→ **To do**:
With the pictures left out, copy the listing below exactly.
BEGIN Excerpted data
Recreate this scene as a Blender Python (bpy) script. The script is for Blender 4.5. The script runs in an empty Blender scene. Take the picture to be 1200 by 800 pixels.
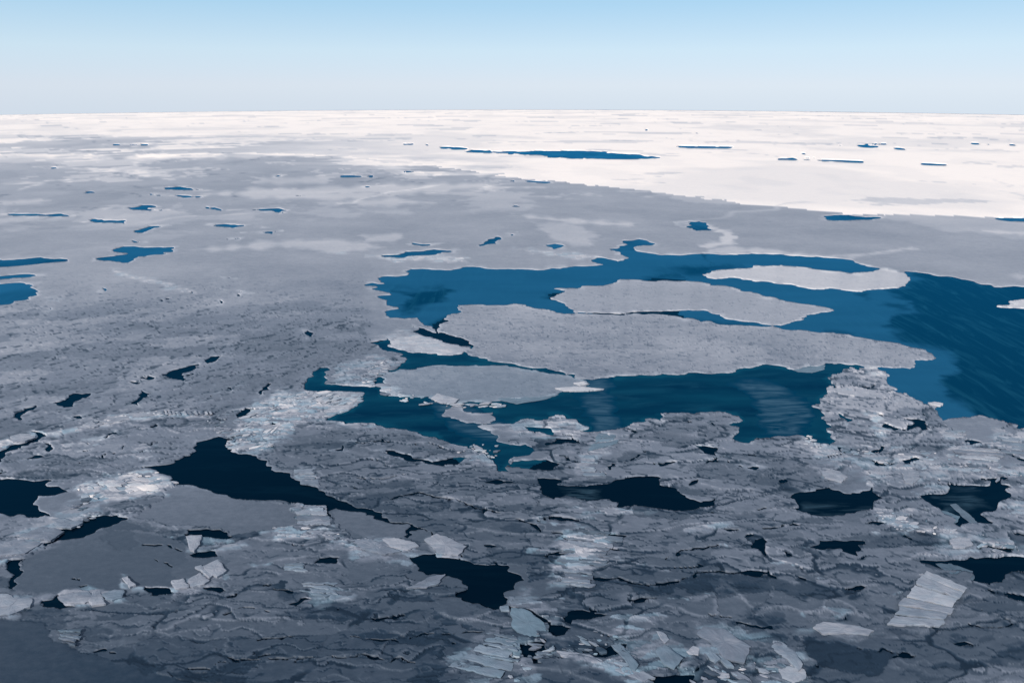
import bpy, math, random
import numpy as np

# ------------------------------------------------------------------ camera, sky, sun, exposure
H = 100.0                       # flying height above the sea
PITCH = math.radians(20.46)
F = 800.0                       # focal length in photo pixels (1200 wide)
DIP = 0.030                     # dip of the horizon
R = 2 * H / DIP ** 2            # radius of the curved sea

scene = bpy.context.scene
col = scene.collection
cam_data = bpy.data.cameras.new('camera')
cam_data.sensor_width = 36.0
cam_data.lens = 24.0
cam_data.clip_start = 1.0
cam_data.clip_end = 60000.0
cam = bpy.data.objects.new('camera', cam_data)
col.objects.link(cam)
cam.location = (0, 0, H)
cam.rotation_euler = (math.radians(90) - PITCH, 0, 0)
scene.camera = cam

SUN_EL, SUN_AZ = math.radians(33), math.radians(215)   # azimuth clockwise from +Y (view direction): behind, to the left
world = bpy.data.worlds.new('World')
scene.world = world
world.use_nodes = True
nt = world.node_tree
nt.nodes.clear()
sky = nt.nodes.new('ShaderNodeTexSky')
sky.sky_type = 'NISHITA'
sky.sun_disc = False
sky.sun_elevation = SUN_EL
sky.sun_rotation = SUN_AZ
sky.altitude = 3000
sky.air_density = 0.7
sky.dust_density = 0.3
sky.ozone_density = 1.5
bg = nt.nodes.new('ShaderNodeBackground')
bg.inputs['Strength'].default_value = 0.10
# thin pale polar veil over the clear sky, densest at the horizon
tc = nt.nodes.new('ShaderNodeTexCoord'); sx = nt.nodes.new('ShaderNodeSeparateXYZ'); nt.links.new(tc.outputs['Generated'], sx.inputs[0])
mr = nt.nodes.new('ShaderNodeMapRange'); mr.inputs[1].default_value = -.03; mr.inputs[2].default_value = .47; nt.links.new(sx.outputs[2], mr.inputs[0])
rp = nt.nodes.new('ShaderNodeValToRGB'); el = rp.color_ramp.elements
el[0].position = 0; el[0].color = (.66, .74, .86, 1)
el[1].position = 1; el[1].color = (.40, .50, .64, 1)
for pos, c_ in ((.07, (.685, .755, .865, 1)), (.15, (.645, .805, .915, 1)), (.26, (.45, .71, .91, 1)), (.5, (.40, .58, .76, 1))):
    q = el.new(pos); q.color = c_
nt.links.new(mr.outputs[0], rp.inputs[0])
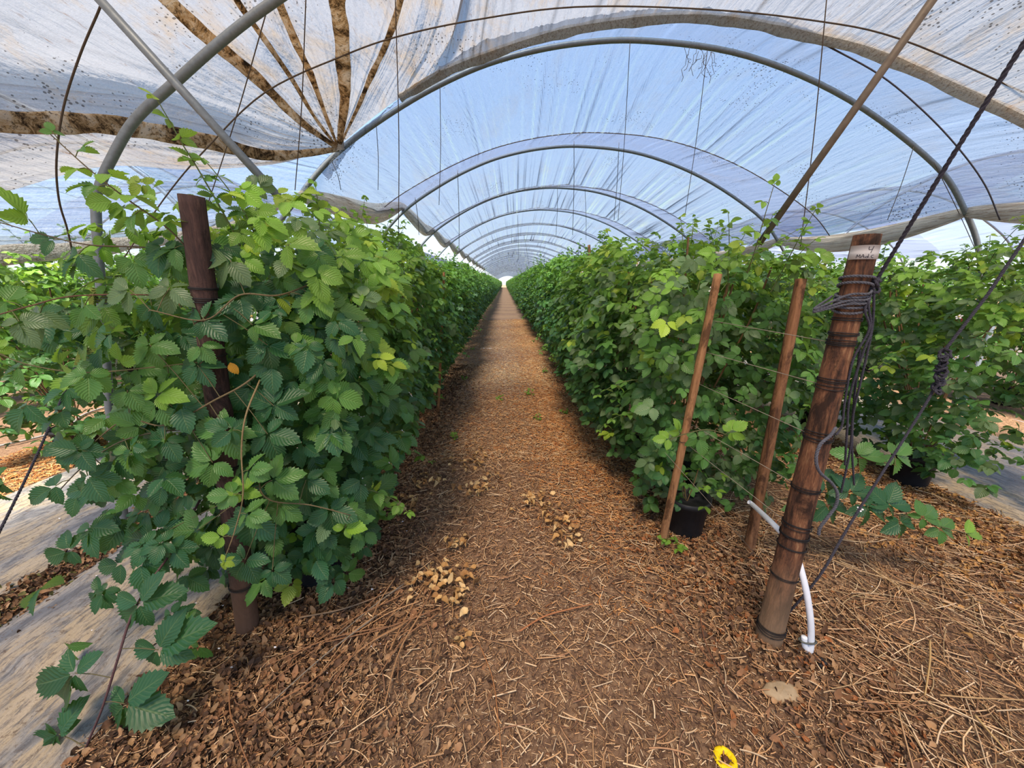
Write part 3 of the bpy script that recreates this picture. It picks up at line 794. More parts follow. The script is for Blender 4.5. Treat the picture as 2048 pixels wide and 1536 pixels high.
# gathered film bundles along the gutters
def bundle(path, wid, label, group=None, seed=0, name='gathered_film', pitch=.06):
    P = resample(spline(path, 8), pitch); fr = frames(P); mb = MB(); n = 40; vs = []; m = len(P)
    for i, p in enumerate(P):
        t = i / (m - 1); w = wid(t)
        for k in range(n):
            a = 2 * math.pi * k / n; f = 1 + .22 * mnoise.noise(Vector((math.cos(a) * 6, math.sin(a) * 6, seed + i * .02))) * 2
            z = Vector((0, 0, 1)); s = fr[i][2].cross(z).normalized()
            vs.append(p + z * math.cos(a) * w * .5 * f + s * math.sin(a) * w * .28 * f)
    mb.add(vs, [(i * n + k, i * n + (k + 1) % n, (i + 1) * n + (k + 1) % n, (i + 1) * n + k) for i in range(m - 1) for k in range(n)] + [tuple(range(n - 1, -1, -1)), tuple((m - 1) * n + k for k in range(n))])
    o = mb.build(name, M['film_gather']); props(o, label=label, cat='gathered film', group=group); return o
def pinch(w, lo=.35): return lambda t: w * (lo + (1 - lo) * math.sin(math.pi * t) ** .6)
# right gutter
for k in range(-1, 12):
    ya = HY[k] if k >= 0 else HY[0] - 2.75; yb = ya + 2.75; sagz = .17
    A = Vector((4.84, ya, 2.26)); B = Vector((4.84, yb, 2.26)); m_ = A.lerp(B, .5) - Vector((.03, 0, sagz)); a2 = A.lerp(B, .25) - Vector((.02, 0, sagz * .72)); b2 = A.lerp(B, .75) - Vector((.02, 0, sagz * .72))
    lab = {-1: 'cream bundle of gathered film at the far right edge beyond the hoop', 0: 'cream bundle of gathered film sagging behind the labelled post'}.get(k, 'cream bundle of gathered film along the right gutter farther on')
    bundle([A, a2, m_, b2, B], pinch(.23), lab, 'film bundles along the right gutter' if k > 0 else None, k, pitch=.06 if k < 3 else .2)
# left gutter
tiesL = [PY(602, 392, 4.05), PY(803, 412, 6.80)] + [Vector((-1.70, y, 2.76)) for y in HY[2:12]]
for k in range(len(tiesL) - 1):
    A, B = tiesL[k], tiesL[k + 1]; sg = .12
    bundle([A, A.lerp(B, .3) - Vector((0, 0, sg * .6)), A.lerp(B, .62) - Vector((0, 0, sg)), B], pinch(.24, .4), 'cream gathered film bundle left of the path, between nearest two hoops' if k == 0 else 'gathered film bundle along the left gutter farther on', None if k == 0 else 'film bundles along the left gutter', 30 + k, pitch=.06 if k < 3 else .2)
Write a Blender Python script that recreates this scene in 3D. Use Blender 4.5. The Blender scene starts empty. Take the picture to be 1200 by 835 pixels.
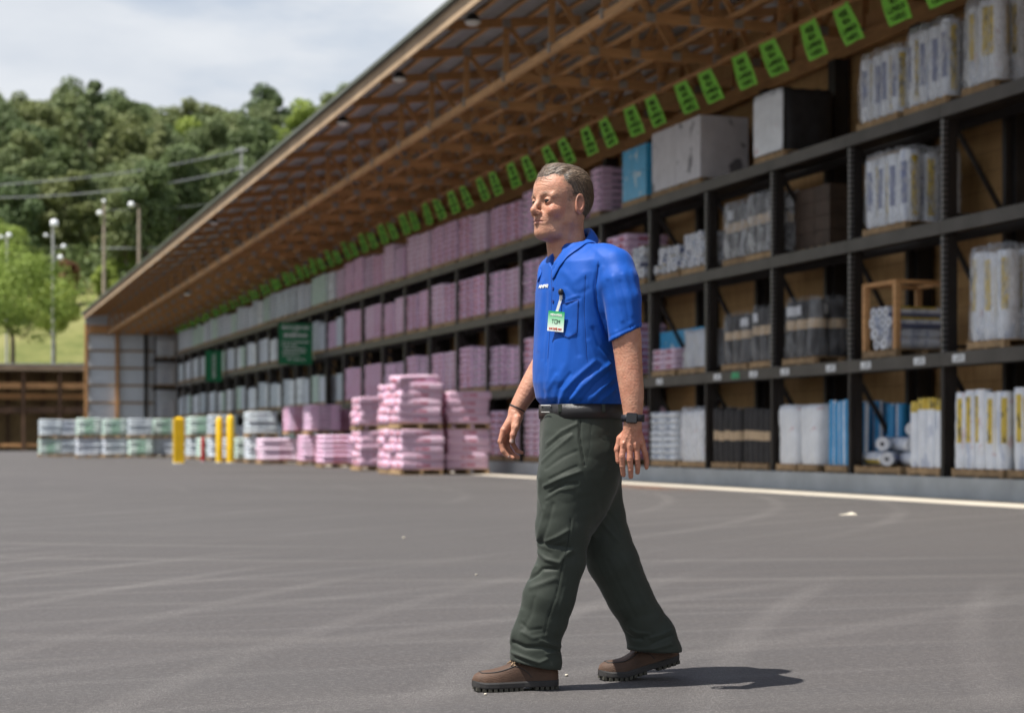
import bpy, math, random
import numpy as np
from mathutils import Vector, Matrix
random.seed(7); RNG = np.random.default_rng(11)
SC = bpy.context.scene
COL = SC.collection
R = math.radians
# ------------------------------------------------------------------ camera, world, sun, exposure
FPX = 2150.0; TH = math.atan2(705.0, FPX); CT, ST = math.cos(TH), math.sin(TH); CAMH = 0.85; MAND = 6.35
cd = bpy.data.cameras.new('camera'); cam = bpy.data.objects.new('camera', cd); COL.objects.link(cam)
cam.location = (0, 0, CAMH); cam.rotation_euler = (R(90), 0, -TH)
cd.sensor_width = 36; cd.lens = 36 * FPX / 1200; cd.shift_y = (516 - 417.5) / 1200
cd.clip_start = 0.1; cd.clip_end = 3000
cd.dof.use_dof = True; cd.dof.focus_distance = 6.22; cd.dof.aperture_fstop = 3.5
SC.camera = cam
SUN_EL = 64.0
sv = Vector((-0.985, -0.17, 0)).normalized() * math.cos(R(SUN_EL)); sv.z = math.sin(R(SUN_EL))
w = bpy.data.worlds.new('World'); SC.world = w; w.use_nodes = True
nt = w.node_tree; nt.nodes.clear()
def wn(t, **k):
    n = nt.nodes.new(t)
    for a, b in k.items(): setattr(n, a, b)
    return n
sky = wn('ShaderNodeTexSky', sky_type='NISHITA', sun_disc=False)
sky.sun_elevation = R(SUN_EL); sky.sun_rotation = math.atan2(sv.x, sv.y)
sky.air_density = 1.0; sky.dust_density = 1.5; sky.ozone_density = 1.0
tc = wn('ShaderNodeTexCoord'); mp = wn('ShaderNodeMapping'); mp.inputs['Scale'].default_value = (1, 1, 3.2)
nz = wn('ShaderNodeTexNoise'); nz.inputs['Scale'].default_value = 3.1; nz.inputs['Detail'].default_value = 7; nz.inputs['Roughness'].default_value = 0.55
cr = wn('ShaderNodeValToRGB'); cr.color_ramp.elements[0].position = 0.22; cr.color_ramp.elements[1].position = 0.44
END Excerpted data
→ **Exercise output**:
Recreate this scene as a Blender Python (bpy) script. The script is for Blender 4.5. The script runs in an empty Blender scene. Take the picture to be 1200 by 800 pixels.
import bpy, math, random
import numpy as np

# ------------------------------------------------------------------ camera, sky, sun, exposure
H = 100.0                       # flying height above the sea
PITCH = math.radians(20.46)
F = 800.0                       # focal length in photo pixels (1200 wide)
DIP = 0.030                     # dip of the horizon
R = 2 * H / DIP ** 2            # radius of the curved sea

scene = bpy.context.scene
col = scene.collection
cam_data = bpy.data.cameras.new('camera')
cam_data.sensor_width = 36.0
cam_data.lens = 24.0
cam_data.clip_start = 1.0
cam_data.clip_end = 60000.0
cam = bpy.data.objects.new('camera', cam_data)
col.objects.link(cam)
cam.location = (0, 0, H)
cam.rotation_euler = (math.radians(90) - PITCH, 0, 0)
scene.camera = cam

SUN_EL, SUN_AZ = math.radians(33), math.radians(215)   # azimuth clockwise from +Y (view direction): behind, to the left
world = bpy.data.worlds.new('World')
scene.world = world
world.use_nodes = True
nt = world.node_tree
nt.nodes.clear()
sky = nt.nodes.new('ShaderNodeTexSky')
sky.sky_type = 'NISHITA'
sky.sun_disc = False
sky.sun_elevation = SUN_EL
sky.sun_rotation = SUN_AZ
sky.altitude = 3000
sky.air_density = 0.7
sky.dust_density = 0.3
sky.ozone_density = 1.5
bg = nt.nodes.new('ShaderNodeBackground')
bg.inputs['Strength'].default_value = 0.10
# thin pale polar veil over the clear sky, densest at the horizon
tc = nt.nodes.new('ShaderNodeTexCoord'); sx = nt.nodes.new('ShaderNodeSeparateXYZ'); nt.links.new(tc.outputs['Generated'], sx.inputs[0])
mr = nt.nodes.new('ShaderNodeMapRange'); mr.inputs[1].default_value = -.03; mr.inputs[2].default_value = .47; nt.links.new(sx.outputs[2], mr.inputs[0])
rp = nt.nodes.new('ShaderNodeValToRGB'); el = rp.color_ramp.elements
el[0].position = 0; el[0].color = (.66, .74, .86, 1)
el[1].position = 1; el[1].color = (.40, .50, .64, 1)
for pos, c_ in ((.07, (.685, .755, .865, 1)), (.15, (.645, .805, .915, 1)), (.26, (.45, .71, .91, 1)), (.5, (.40, .58, .76, 1))):
    q = el.new(pos); q.color = c_
nt.links.new(mr.outputs[0], rp.inputs[0])
Write part 3 of the bpy script that recreates this picture. It picks up at line 794. More parts follow. The script is for Blender 4.5. Treat the picture as 2048 pixels wide and 1536 pixels high.
# gathered film bundles along the gutters
def bundle(path, wid, label, group=None, seed=0, name='gathered_film', pitch=.06):
    P = resample(spline(path, 8), pitch); fr = frames(P); mb = MB(); n = 40; vs = []; m = len(P)
    for i, p in enumerate(P):
        t = i / (m - 1); w = wid(t)
        for k in range(n):
            a = 2 * math.pi * k / n; f = 1 + .22 * mnoise.noise(Vector((math.cos(a) * 6, math.sin(a) * 6, seed + i * .02))) * 2
            z = Vector((0, 0, 1)); s = fr[i][2].cross(z).normalized()
            vs.append(p + z * math.cos(a) * w * .5 * f + s * math.sin(a) * w * .28 * f)
    mb.add(vs, [(i * n + k, i * n + (k + 1) % n, (i + 1) * n + (k + 1) % n, (i + 1) * n + k) for i in range(m - 1) for k in range(n)] + [tuple(range(n - 1, -1, -1)), tuple((m - 1) * n + k for k in range(n))])
    o = mb.build(name, M['film_gather']); props(o, label=label, cat='gathered film', group=group); return o
def pinch(w, lo=.35): return lambda t: w * (lo + (1 - lo) * math.sin(math.pi * t) ** .6)
# right gutter
for k in range(-1, 12):
    ya = HY[k] if k >= 0 else HY[0] - 2.75; yb = ya + 2.75; sagz = .17
    A = Vector((4.84, ya, 2.26)); B = Vector((4.84, yb, 2.26)); m_ = A.lerp(B, .5) - Vector((.03, 0, sagz)); a2 = A.lerp(B, .25) - Vector((.02, 0, sagz * .72)); b2 = A.lerp(B, .75) - Vector((.02, 0, sagz * .72))
    lab = {-1: 'cream bundle of gathered film at the far right edge beyond the hoop', 0: 'cream bundle of gathered film sagging behind the labelled post'}.get(k, 'cream bundle of gathered film along the right gutter farther on')
    bundle([A, a2, m_, b2, B], pinch(.23), lab, 'film bundles along the right gutter' if k > 0 else None, k, pitch=.06 if k < 3 else .2)
# left gutter
tiesL = [PY(602, 392, 4.05), PY(803, 412, 6.80)] + [Vector((-1.70, y, 2.76)) for y in HY[2:12]]
for k in range(len(tiesL) - 1):
    A, B = tiesL[k], tiesL[k + 1]; sg = .12
    bundle([A, A.lerp(B, .3) - Vector((0, 0, sg * .6)), A.lerp(B, .62) - Vector((0, 0, sg)), B], pinch(.24, .4), 'cream gathered film bundle left of the path, between nearest two hoops' if k == 0 else 'gathered film bundle along the left gutter farther on', None if k == 0 else 'film bundles along the left gutter', 30 + k, pitch=.06 if k < 3 else .2)
Write a Blender Python script that recreates this scene in 3D. Use Blender 4.5. The Blender scene starts empty. Take the picture to be 1200 by 835 pixels.
import bpy, math, random
import numpy as np
from mathutils import Vector, Matrix
random.seed(7); RNG = np.random.default_rng(11)
SC = bpy.context.scene
COL = SC.collection
R = math.radians
# ------------------------------------------------------------------ camera, world, sun, exposure
FPX = 2150.0; TH = math.atan2(705.0, FPX); CT, ST = math.cos(TH), math.sin(TH); CAMH = 0.85; MAND = 6.35
cd = bpy.data.cameras.new('camera'); cam = bpy.data.objects.new('camera', cd); COL.objects.link(cam)
cam.location = (0, 0, CAMH); cam.rotation_euler = (R(90), 0, -TH)
cd.sensor_width = 36; cd.lens = 36 * FPX / 1200; cd.shift_y = (516 - 417.5) / 1200
cd.clip_start = 0.1; cd.clip_end = 3000
cd.dof.use_dof = True; cd.dof.focus_distance = 6.22; cd.dof.aperture_fstop = 3.5
SC.camera = cam
SUN_EL = 64.0
sv = Vector((-0.985, -0.17, 0)).normalized() * math.cos(R(SUN_EL)); sv.z = math.sin(R(SUN_EL))
w = bpy.data.worlds.new('World'); SC.world = w; w.use_nodes = True
nt = w.node_tree; nt.nodes.clear()
def wn(t, **k):
    n = nt.nodes.new(t)
    for a, b in k.items(): setattr(n, a, b)
    return n
sky = wn('ShaderNodeTexSky', sky_type='NISHITA', sun_disc=False)
sky.sun_elevation = R(SUN_EL); sky.sun_rotation = math.atan2(sv.x, sv.y)
sky.air_density = 1.0; sky.dust_density = 1.5; sky.ozone_density = 1.0
tc = wn('ShaderNodeTexCoord'); mp = wn('ShaderNodeMapping'); mp.inputs['Scale'].default_value = (1, 1, 3.2)
nz = wn('ShaderNodeTexNoise'); nz.inputs['Scale'].default_value = 3.1; nz.inputs['Detail'].default_value = 7; nz.inputs['Roughness'].default_value = 0.55
cr = wn('ShaderNodeValToRGB'); cr.color_ramp.elements[0].position = 0.22; cr.color_ramp.elements[1].position = 0.44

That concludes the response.